Image for article titled Yakuza: Like A Dragon: The Kotaku Review
Screenshot: Yakuza: Like a Dragon

BUT WAIT THERE’S MORE

I know, I just said long parts of the game drag on too long (the final fight is also excruciating!), but that’s just the game’s main storyline. And as anyone who has played a previous Yakuza game will tell you, that’s only half—or even sometimes less than half!—of the fun. The rest comes from Like a Dragon’s seemingly endless selection of sidequests and diversionary activities.

That means Sega arcades that you can walk into and play actual Sega arcade games in. It means loads of fetch quests and streetfights with interesting (and usually hilarious) little stories, most of which are optional with the caveat that you should check them all out because some, like one involving a pawn shop early on, are basically essential to getting the most out of the game.

An all-new addition to Like a Dragon is a Mario Kart-style street racing circuit, which can be both fun and lucrative, but there are also multiple “find loads of hidden shit” quests as well. These might sound tedious, but again, can be almost compulsory since they’re a great way to make they money that you’ll need at certain story checkpoints.

Towering over all of Like a Dragon’s sidequests, though, is a full-blown management simulator, which casts you as the executive in charge of a fledgling confectionary store, with the brief of turning it into an economic powerhouse as you buy more properties and train more staff.

It’s...fun, I guess? For a little while at least. In keeping with other parts of Like a Dragon, it soon wears out its welcome, despite the fact it’s almost compulsory to persist with it for hours on end, since it’s one of the only sources of decent income in the earlier half of the game, and that one of your precious party members—I can’t stress how important this is!—can only be unlocked by reaching a certain level in this minigame.

Image for article titled Yakuza: Like A Dragon: The Kotaku Review
Screenshot: Yakuza: Like a Dragon

LET’S GET OUT OF HERE

I love the idea of turning this action series into an RPG, not just for the absurdity of the whole thing, but for the smart way it actually already tied into so many of Yakuza’s existing systems, so that the change maybe isn’t as drastic as it first seems.

Older Yakuza games were already halfway to being JRPGs anyway, with their lengthy cutscenes, endless dialogue, sidequests, skill trees, gear and dungeon sections. So while the gameplay itself has changed, the bones Like a Dragon are hanging from are remarkably similar, and so the pivot isnt as drastic as you might think.

It’s a shame that the transition didn’t go as smoothly as those similarities had me hoping. There are a lot of rough edges here that made a few sections of Like a Dragon downright unpleasant, which is a new and disappointing feeling for me and a Yakuza game.

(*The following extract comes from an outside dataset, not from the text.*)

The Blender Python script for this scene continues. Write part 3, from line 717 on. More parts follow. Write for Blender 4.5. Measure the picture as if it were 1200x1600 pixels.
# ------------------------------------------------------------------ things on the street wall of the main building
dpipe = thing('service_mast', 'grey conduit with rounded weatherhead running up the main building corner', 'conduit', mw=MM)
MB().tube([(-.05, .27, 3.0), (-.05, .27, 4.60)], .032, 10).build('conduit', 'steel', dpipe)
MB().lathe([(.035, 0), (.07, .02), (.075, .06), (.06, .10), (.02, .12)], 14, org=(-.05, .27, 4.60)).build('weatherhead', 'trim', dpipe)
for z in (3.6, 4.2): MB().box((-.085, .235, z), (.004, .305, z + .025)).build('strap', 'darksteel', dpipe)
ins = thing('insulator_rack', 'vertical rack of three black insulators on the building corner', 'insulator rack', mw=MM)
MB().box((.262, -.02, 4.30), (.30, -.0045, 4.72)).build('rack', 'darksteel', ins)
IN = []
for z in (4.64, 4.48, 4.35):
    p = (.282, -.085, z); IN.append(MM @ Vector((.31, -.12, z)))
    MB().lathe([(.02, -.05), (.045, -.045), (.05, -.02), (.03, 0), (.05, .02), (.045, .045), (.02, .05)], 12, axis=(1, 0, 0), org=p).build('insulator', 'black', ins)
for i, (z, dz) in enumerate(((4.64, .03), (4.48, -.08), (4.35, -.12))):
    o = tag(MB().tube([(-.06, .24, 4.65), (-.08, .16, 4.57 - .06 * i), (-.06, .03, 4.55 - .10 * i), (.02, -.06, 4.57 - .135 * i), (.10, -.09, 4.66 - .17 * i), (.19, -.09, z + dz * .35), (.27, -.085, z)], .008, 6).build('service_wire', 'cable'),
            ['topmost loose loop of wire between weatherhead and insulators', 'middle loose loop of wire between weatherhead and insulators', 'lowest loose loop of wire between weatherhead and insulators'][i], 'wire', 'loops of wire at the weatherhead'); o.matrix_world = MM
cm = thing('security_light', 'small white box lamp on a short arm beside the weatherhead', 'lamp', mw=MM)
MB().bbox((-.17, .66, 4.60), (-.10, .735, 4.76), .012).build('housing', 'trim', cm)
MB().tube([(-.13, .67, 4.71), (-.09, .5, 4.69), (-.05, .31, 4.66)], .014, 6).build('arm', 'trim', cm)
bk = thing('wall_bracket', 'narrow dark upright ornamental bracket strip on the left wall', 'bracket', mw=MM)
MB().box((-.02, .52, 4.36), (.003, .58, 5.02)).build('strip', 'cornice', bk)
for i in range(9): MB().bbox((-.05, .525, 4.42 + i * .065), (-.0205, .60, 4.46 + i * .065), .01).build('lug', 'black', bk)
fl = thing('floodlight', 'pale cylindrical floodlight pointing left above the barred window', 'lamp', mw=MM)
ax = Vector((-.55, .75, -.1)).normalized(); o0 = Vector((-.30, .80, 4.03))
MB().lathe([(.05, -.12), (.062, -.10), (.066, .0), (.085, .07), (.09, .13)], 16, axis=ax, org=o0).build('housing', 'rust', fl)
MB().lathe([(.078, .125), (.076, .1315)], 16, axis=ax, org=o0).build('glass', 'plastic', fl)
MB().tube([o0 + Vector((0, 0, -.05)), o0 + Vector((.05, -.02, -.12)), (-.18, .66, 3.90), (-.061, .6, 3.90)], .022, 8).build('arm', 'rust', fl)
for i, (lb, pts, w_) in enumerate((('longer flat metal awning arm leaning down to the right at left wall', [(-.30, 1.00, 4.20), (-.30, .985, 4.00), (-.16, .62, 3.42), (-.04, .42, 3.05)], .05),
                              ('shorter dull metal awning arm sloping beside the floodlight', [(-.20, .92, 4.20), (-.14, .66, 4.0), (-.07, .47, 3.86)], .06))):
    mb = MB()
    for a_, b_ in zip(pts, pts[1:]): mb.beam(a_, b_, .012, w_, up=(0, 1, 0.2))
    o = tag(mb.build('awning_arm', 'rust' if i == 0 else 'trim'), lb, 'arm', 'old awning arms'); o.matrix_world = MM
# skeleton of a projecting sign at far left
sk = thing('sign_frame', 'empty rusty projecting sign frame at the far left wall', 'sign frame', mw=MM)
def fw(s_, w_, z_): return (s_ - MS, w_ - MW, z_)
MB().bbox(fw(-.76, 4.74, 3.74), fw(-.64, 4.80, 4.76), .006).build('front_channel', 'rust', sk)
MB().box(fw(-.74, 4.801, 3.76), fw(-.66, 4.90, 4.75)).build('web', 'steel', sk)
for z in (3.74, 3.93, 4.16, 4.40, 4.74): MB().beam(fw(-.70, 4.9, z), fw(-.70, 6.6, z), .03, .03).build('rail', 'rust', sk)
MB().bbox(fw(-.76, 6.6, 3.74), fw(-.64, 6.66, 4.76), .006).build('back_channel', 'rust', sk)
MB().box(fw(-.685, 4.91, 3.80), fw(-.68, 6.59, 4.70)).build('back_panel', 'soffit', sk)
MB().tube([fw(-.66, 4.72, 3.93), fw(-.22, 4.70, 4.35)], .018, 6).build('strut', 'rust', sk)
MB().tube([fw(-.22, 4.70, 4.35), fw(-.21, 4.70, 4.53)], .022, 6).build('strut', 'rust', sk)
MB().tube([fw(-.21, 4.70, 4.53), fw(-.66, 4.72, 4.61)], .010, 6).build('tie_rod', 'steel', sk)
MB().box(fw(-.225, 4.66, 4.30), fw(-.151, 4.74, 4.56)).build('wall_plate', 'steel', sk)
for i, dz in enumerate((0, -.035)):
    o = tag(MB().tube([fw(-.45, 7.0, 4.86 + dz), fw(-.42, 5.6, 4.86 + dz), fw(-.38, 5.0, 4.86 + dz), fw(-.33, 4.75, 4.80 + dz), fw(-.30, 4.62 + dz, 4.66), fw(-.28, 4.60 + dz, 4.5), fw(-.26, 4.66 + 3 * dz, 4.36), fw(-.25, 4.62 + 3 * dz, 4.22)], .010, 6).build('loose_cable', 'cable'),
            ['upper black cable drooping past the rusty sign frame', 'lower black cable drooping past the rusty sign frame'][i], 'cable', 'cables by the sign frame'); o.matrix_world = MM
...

Despite those missteps, though, I still absolutely loved my time with Like a Dragon. Ichiban was just too charming, Isezaki Ijincho too interesting and its story too irresistible (in its own pulpy way), proving once again that the strength of Yakuza’s heart can easily overcome any of its gameplay shortcomings. Every time I got mad at its RPG failings, I couldn’t stay mad, because every time I got frustrated at the grind Ichiban would do something beautiful, or I’d fight a man holding a giant smoked turkey leg.

I won’t spoil the specifics, but rather than begin from an entirely clean slate, the game’s plot is more about tying up loose ends from the last Yakuza series before quickly setting the stage for new adventures right at the end. If that’s what Like a Dragon was—a transitional exercise, warts and all—then I can’t wait to see what comes next when Sega have, like Ichiban, levelled up with the experience they’ve gained.